■ **Direction**:
Pictures are not part of the copy. Retype the lines from the first one through the line that contains "cabinet doors', 'plinth')".

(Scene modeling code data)
====

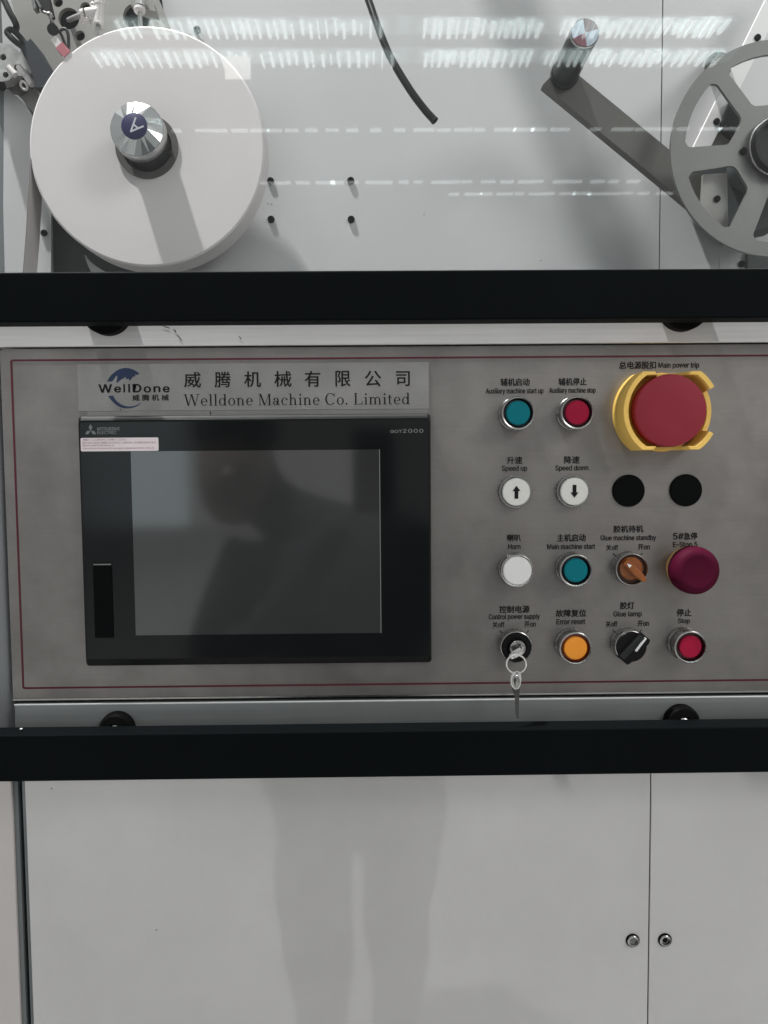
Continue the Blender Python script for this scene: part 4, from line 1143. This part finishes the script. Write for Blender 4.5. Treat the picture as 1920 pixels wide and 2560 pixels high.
MB().box(-0.75, -0.3226, DY, DY + 0.02, -1.38, -0.2600, 0.0008).build('leaf', M_DOORL, d3)
MB().box(-0.3224, -0.3185, DY + 0.003, DY + 0.02, -1.38, -0.2600).build('edge_seal', M_SEAL, d3, 0)
MB().box(-0.3145, -0.3110, DY + 0.003, DY + 0.02, -1.38, -0.2600).build('edge_seal', M_SEAL, d1, 0)
MB().box(-0.76, 0.80, DY + 0.022, DY + 0.04, -1.38, -0.262).build('inner_backing', M_HOLE, d3, 0)
tag(MB().box(-0.76, 0.80, -0.010, 0.04, -1.45, -1.385).build('plinth', M_BLACKBAR), 'dark plinth under the white cabinet doors', 'plinth')

# ------------------------------------------------------------------ hall behind the camera, seen only as reflections
def skylight(y0, y1, x0, x1, h, pitch, fill, m, label):
    mb = MB()
    x = x0
    while x < x1:
        w = pitch * random.uniform(fill * 0.6, min(1.15, fill * 1.5))
        if random.random() > 0.05:
            a = y0 + (y1 - y0) * random.choice((0, 0, 0, 0, 0.2))
            b_ = y1 - (y1 - y0) * random.choice((0, 0, 0, 0, 0.2))
            mb.box(x, x + w, a, b_, h, h + 0.02)
        x += pitch * random.uniform(0.85, 1.2)
    tag(mb.build('roof_skylight', m, None, 0), label, 'skylight')
HH = 5.0
M_ROOF = mat('translucent_roof_glow', (0.90, 1.0, 0.99), 0.5, emit=0.28)
def ydist(py):
    return -(HH / math.tan(math.atan((1280 - py) / 1923.0) - math.radians(3.5)) - 0.676 - 0.064)
for (pa, pb, xa, xb, pit, fl_, m, lb_) in ((70, 112, -2.9, 0.25, 0.095, 0.30, M_SKYL, 'near left skylight band of narrow bright slots in the hall roof'), (70, 112, 0.6, 4.1, 0.09, 0.40, M_SKYL, 'near right skylight band of narrow bright slots in the hall roof'), (146, 182, -3.4, 0.25, 0.105, 0.28, M_SKYL, 'second left skylight band in the hall roof'), (146, 182, 0.65, 4.3, 0.095, 0.40, M_SKYL, 'second right skylight band in the hall roof')):
    skylight(ydist(pa), ydist(pb), xa, xb, HH, pit, fl_, m, lb_)
    tag(MB().box(xa - 0.3, xb + 0.2, min(ydist(pa), ydist(pb)), max(ydist(pa), ydist(pb)), HH + 0.05, HH + 0.07).build('roof_panel', M_ROOF, None, 0), lb_.replace('skylight band', 'translucent panel above the skylight band').replace(' of narrow bright slots', ''), 'roof panel')
for (pa, pb, xa, xb, m, lb_) in ((333, 339, -3.0, 5.2, M_SKYL2, 'far thin skylight strip in the hall roof'), (461, 467, -2.0, 4.8, M_SKYL2, 'farther dashed skylight strip in the hall roof'), (491, 496, 1.4, 5.5, M_SKYL2, 'farthest bright skylight strip in the hall roof')):
    skylight(ydist(pa), ydist(pb), xa, xb, HH, 0.30, 0.8, m, lb_)
hl = MB()
lx, ly, lz = -1.60, -8.9, 4.74
for a, b_, c, d in ((-0.15, 0.15, 0.10, 0.125), (-0.15, 0.15, -0.125, -0.10), (-0.15, -0.13, -0.10, 0.10), (0.13, 0.15, -0.10, 0.10)):
    hl.box(lx + a, lx + b_, ly, ly + 0.03, lz + c, lz + d)
hl.box(lx - 0.13, lx + 0.13, ly + 0.02, ly + 0.03, lz - 0.10, lz + 0.10)
tag(hl.build('hanging_lamp', M_LAMPGLOW, None, 0), 'square hanging lamp in the hall roof behind the photographer', 'lamp')

tag(MB().box(-3.7, -2.35, -9.02, -9.0, -0.75, 1.6).build('daylit_window', mat('daylight_glow', (0.82, 0.95, 1.0), 0.5, emit=0.45), None, 0), 'bright window at the far end of the hall, behind the photographer', 'window')

# photographer, seen only in the reflections
def skinned(name, pts, edges, m, parent, root=0):
    me = bpy.data.meshes.new(name)
    me.from_pydata([q[0] for q in pts], edges, [])
    o = bpy.data.objects.new(name + '_tmp', me)
    COL.objects.link(o)
    md = o.modifiers.new('skin', 'SKIN')
    for i, q in enumerate(pts):
        r = q[1] if isinstance(q[1], tuple) else (q[1], q[1])
        me.skin_vertices[0].data[i].radius = r
        me.skin_vertices[0].data[i].use_root = (i == root)
    sb = o.modifiers.new('sub', 'SUBSURF')
    sb.levels = 2
    dg = bpy.context.evaluated_depsgraph_get()
    res = bpy.data.meshes.new_from_object(o.evaluated_get(dg))
    bpy.data.objects.remove(o)
    for v in res.vertices:
        v.co -= ORIGIN[parent.name]
    for pl in res.polygons:
        pl.use_smooth = True
    res.materials.clear()
    res.materials.append(m)
    ob = bpy.data.objects.new(name, res)
    COL.objects.link(ob)
    ob.parent = parent
    ORIGIN[ob.name] = ORIGIN[parent.name]
    return ob
PYB = -0.98
per = thing('person', 'person in a dark jacket and trousers holding a phone up to photograph the machine', 'person', (-0.05, PYB, -1.45))
body = [((-0.045, PYB, -0.60), (0.225, 0.12)), ((-0.05, PYB, -0.42), (0.205, 0.12)), ((-0.06, PYB, -0.24), (0.235, 0.12)), ((-0.11, PYB, -0.15), (0.13, 0.10)), ((-0.22, PYB + 0.03, -0.085), (0.055, 0.055)), ((-0.28, PYB + 0.05, -0.02), (0.072, 0.085)), ((-0.29, PYB + 0.05, 0.06), (0.075, 0.085)),
        ((-0.28, PYB, -0.20), (0.075, 0.075)), ((-0.36, PYB + 0.02, -0.42), (0.062, 0.062)), ((-0.22, PYB + 0.16, -0.34), (0.05, 0.05)), ((-0.06, PYB + 0.25, -0.10), (0.030, 0.030)),
        ((0.12, PYB, -0.20), (0.08, 0.08)), ((0.21, PYB + 0.02, -0.42), (0.062, 0.062)), ((0.15, PYB + 0.16, -0.30), (0.05, 0.05)), ((0.05, PYB + 0.25, -0.10), (0.030, 0.030)),
        ((-0.145, PYB, -0.78), (0.098, 0.10)), ((-0.133, PYB, -1.00), (0.074, 0.078)), ((-0.138, PYB, -1.34), (0.066, 0.066)), ((-0.14, PYB + 0.12, -1.41), (0.045, 0.035)),
        ((0.062, PYB, -0.78), (0.092, 0.10)), ((0.040, PYB, -1.00), (0.072, 0.078)), ((0.030, PYB, -1.34), (0.066, 0.066)), ((0.035, PYB + 0.12, -1.41), (0.045, 0.035))]
skinned('body', body, [(0, 1), (1, 2), (2, 3), (3, 4), (4, 5), (5, 6), (2, 7), (7, 8), (8, 9), (9, 10), (2, 11), (11, 12), (12, 13), (13, 14), (0, 15), (15, 16), (16, 17), (17, 18), (0, 19), (19, 20), (20, 21), (21, 22)], M_JACKET, per)
fm = MB()
for ring in range(1):
    lp = []
    for k in range(9):
        t = PI * k / 8
        rr_ = 0.078 * math.sin(t) ** 0.75 + 0.002
        zc = 0.115 * math.cos(t)
        lp.append([Vector((-0.285 + rr_ * math.cos(2 * PI * i / 24) * 0.95, PYB + 0.075 + rr_ * math.sin(2 * PI * i / 24) * 0.9, -0.005 + zc)) for i in range(24)])
    fm.loft(lp)
fm.lathe([(0.016, 0), (0.012, 0.02), (0.004, 0.028)], (-0.285, PYB + 0.135, -0.012), 12, (0, 1, -0.25))
fm.build('face', M_SKIN, per, 60)
hr = MB()
hr.lathe([(0.088, 0), (0.09, 0.03), (0.07, 0.075), (0.03, 0.10)], (-0.285, PYB + 0.05, 0.05), 24, (0, 0, 1), True)
hr.build('hair', M_HAIR, per)
ph = tag(MB().box(-0.04, 0.035, -0.704, -0.696, -0.085, 0.065, 0.003).build('phone', M_BLACKPL), 'dark phone held up by the person in the dark jacket', 'phone')
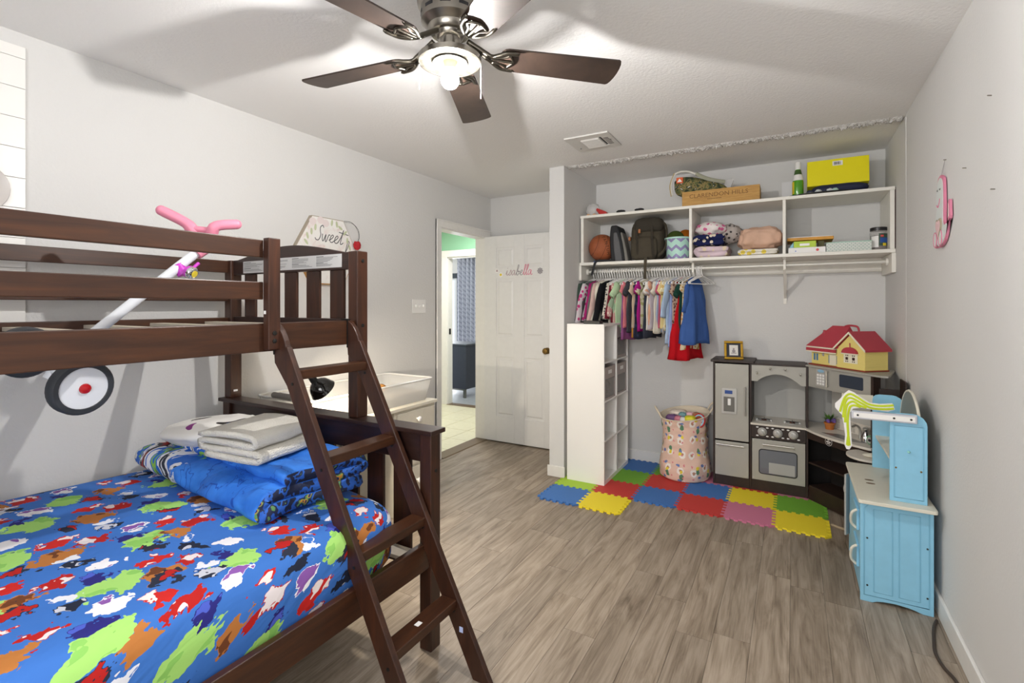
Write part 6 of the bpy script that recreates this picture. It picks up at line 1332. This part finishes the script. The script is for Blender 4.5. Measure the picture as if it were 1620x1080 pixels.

====

■ **Problem solution**:
Continue the Blender Python script for this scene: part 4, from line 1143. This part finishes the script. Write for Blender 4.5. Treat the picture as 1920 pixels wide and 2560 pixels high.
MB().box(-0.75, -0.3226, DY, DY + 0.02, -1.38, -0.2600, 0.0008).build('leaf', M_DOORL, d3)
MB().box(-0.3224, -0.3185, DY + 0.003, DY + 0.02, -1.38, -0.2600).build('edge_seal', M_SEAL, d3, 0)
MB().box(-0.3145, -0.3110, DY + 0.003, DY + 0.02, -1.38, -0.2600).build('edge_seal', M_SEAL, d1, 0)
MB().box(-0.76, 0.80, DY + 0.022, DY + 0.04, -1.38, -0.262).build('inner_backing', M_HOLE, d3, 0)
tag(MB().box(-0.76, 0.80, -0.010, 0.04, -1.45, -1.385).build('plinth', M_BLACKBAR), 'dark plinth under the white cabinet doors', 'plinth')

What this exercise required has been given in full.